I have also matured to recognize that this could be the classic "He loves me but won't leave his wife scenario" as he's still dating Anna. The weekend passed and I was ready to face him, but instead I faced my friend retelling my story and it working it's way to Anna, -now this part I can only assume because her brother found out, and all of her best friends-. Of course, I had been guilt-ridden, but I wasn't ready to lose the guy that I finally realized that I was in love with. Well, it's safe to say he and I haven't had a real conversation in probably three weeks, and I don't know why. When I enter a room, he leaves it. I feel like he's avoiding me, yet I can still feel his gazes. All of the body language is there; a couple of times, he has tried talking to me, and he has this whole puppy-dog eye stare that makes me believe that he thinks I'm the one who's avoiding him. He has only tried when he and I are both speaking with our mutual friend, Sadie.
I can't help but feel that, in some way, he was hoping I would tell him I love him so he could be with me after so long, as he seems sort of upset. The other, darker side suggests that he is mad at me for accidentally getting the word to Anna, and wants nothing of me in his life.
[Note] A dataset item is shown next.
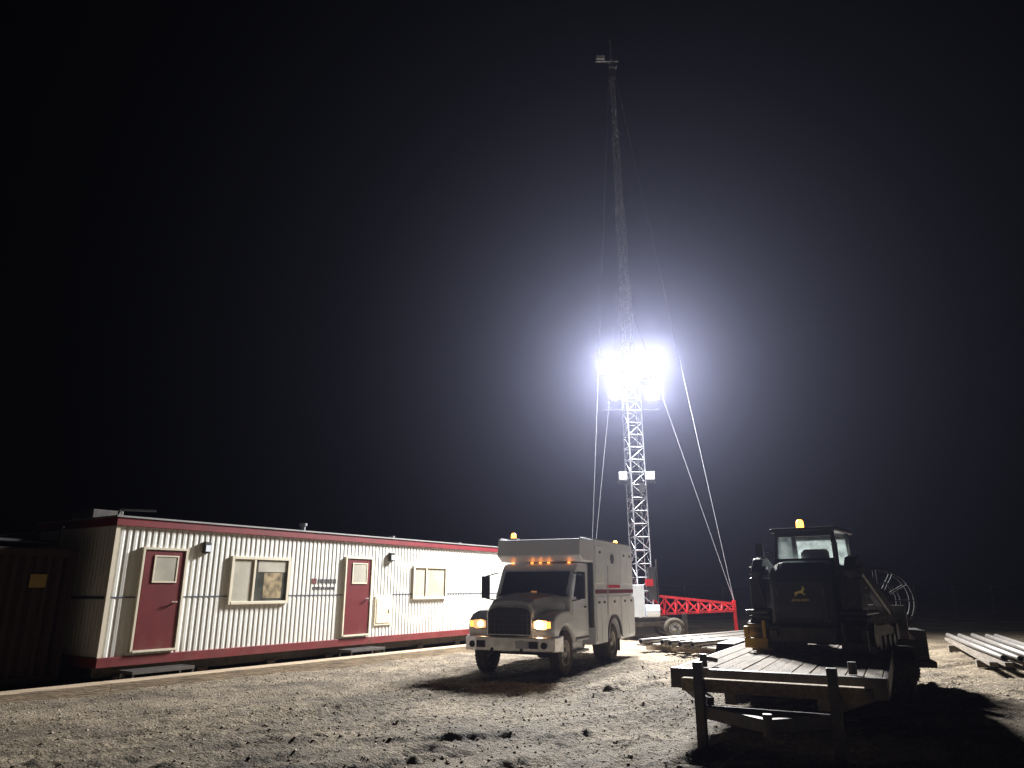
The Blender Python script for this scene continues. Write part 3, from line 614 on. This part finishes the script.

There are many other details, but I feel like I can spare them as I have already written the better half of a dramatic teen novel, I'm not proud! Lastly, to make matters the worst, he is graduating early (because most people are sort of rude to him and he's sensitive like that) so, in a few months, he'll be gone and my opportunity will also be. I know he's dating Anna and she's great, but I can't help but hope he thinks I'm just as great, if not better. I really love him (And I don't use that word lightly) and he just may. Any thoughts/suggestions?